● **Source data**

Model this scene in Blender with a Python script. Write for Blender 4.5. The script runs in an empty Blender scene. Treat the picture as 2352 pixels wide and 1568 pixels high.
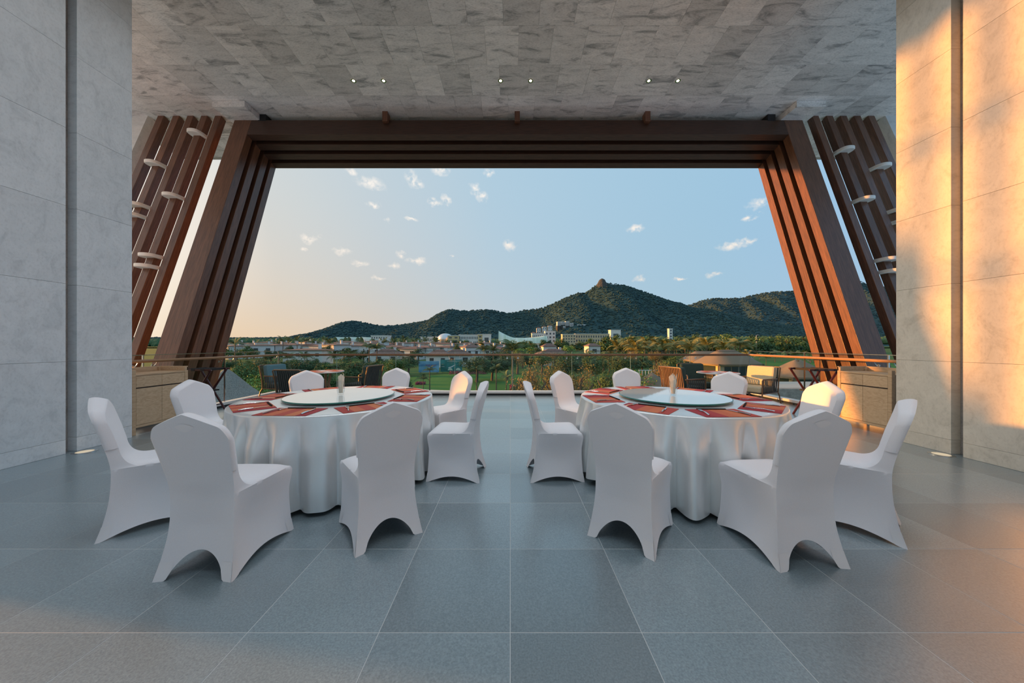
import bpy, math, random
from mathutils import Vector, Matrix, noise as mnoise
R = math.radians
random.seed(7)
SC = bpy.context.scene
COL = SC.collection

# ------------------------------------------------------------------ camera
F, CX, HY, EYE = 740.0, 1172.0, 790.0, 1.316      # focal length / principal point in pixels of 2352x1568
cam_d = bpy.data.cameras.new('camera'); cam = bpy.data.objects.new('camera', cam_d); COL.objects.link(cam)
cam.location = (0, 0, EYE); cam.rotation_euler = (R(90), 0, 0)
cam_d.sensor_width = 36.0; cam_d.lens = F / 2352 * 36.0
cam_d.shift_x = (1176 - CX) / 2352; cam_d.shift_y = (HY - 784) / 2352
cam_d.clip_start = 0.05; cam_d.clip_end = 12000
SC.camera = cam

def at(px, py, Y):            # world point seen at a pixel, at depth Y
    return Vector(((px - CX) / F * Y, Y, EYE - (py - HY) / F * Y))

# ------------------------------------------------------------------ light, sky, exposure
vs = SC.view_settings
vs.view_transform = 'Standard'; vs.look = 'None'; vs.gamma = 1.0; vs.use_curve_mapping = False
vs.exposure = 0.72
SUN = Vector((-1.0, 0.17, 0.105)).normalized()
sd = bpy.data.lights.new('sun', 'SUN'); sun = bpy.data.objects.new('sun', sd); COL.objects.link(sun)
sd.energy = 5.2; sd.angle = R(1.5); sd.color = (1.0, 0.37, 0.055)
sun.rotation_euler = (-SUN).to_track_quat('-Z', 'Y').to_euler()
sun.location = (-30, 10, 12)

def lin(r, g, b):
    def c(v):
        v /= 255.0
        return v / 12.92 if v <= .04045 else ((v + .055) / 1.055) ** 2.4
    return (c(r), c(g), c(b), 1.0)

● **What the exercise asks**
Copy out the listing exactly as it stands, but not the pictures.

● **Response to the task**
Model this scene in Blender with a Python script. Write for Blender 4.5. The script runs in an empty Blender scene. Treat the picture as 2352 pixels wide and 1568 pixels high.
import bpy, math, random
from mathutils import Vector, Matrix, noise as mnoise
R = math.radians
random.seed(7)
SC = bpy.context.scene
COL = SC.collection

# ------------------------------------------------------------------ camera
F, CX, HY, EYE = 740.0, 1172.0, 790.0, 1.316      # focal length / principal point in pixels of 2352x1568
cam_d = bpy.data.cameras.new('camera'); cam = bpy.data.objects.new('camera', cam_d); COL.objects.link(cam)
cam.location = (0, 0, EYE); cam.rotation_euler = (R(90), 0, 0)
cam_d.sensor_width = 36.0; cam_d.lens = F / 2352 * 36.0
cam_d.shift_x = (1176 - CX) / 2352; cam_d.shift_y = (HY - 784) / 2352
cam_d.clip_start = 0.05; cam_d.clip_end = 12000
SC.camera = cam

def at(px, py, Y):            # world point seen at a pixel, at depth Y
    return Vector(((px - CX) / F * Y, Y, EYE - (py - HY) / F * Y))

# ------------------------------------------------------------------ light, sky, exposure
vs = SC.view_settings
vs.view_transform = 'Standard'; vs.look = 'None'; vs.gamma = 1.0; vs.use_curve_mapping = False
vs.exposure = 0.72
SUN = Vector((-1.0, 0.17, 0.105)).normalized()
sd = bpy.data.lights.new('sun', 'SUN'); sun = bpy.data.objects.new('sun', sd); COL.objects.link(sun)
sd.energy = 5.2; sd.angle = R(1.5); sd.color = (1.0, 0.37, 0.055)
sun.rotation_euler = (-SUN).to_track_quat('-Z', 'Y').to_euler()
sun.location = (-30, 10, 12)

def lin(r, g, b):
    def c(v):
        v /= 255.0
        return v / 12.92 if v <= .04045 else ((v + .055) / 1.055) ** 2.4
    return (c(r), c(g), c(b), 1.0)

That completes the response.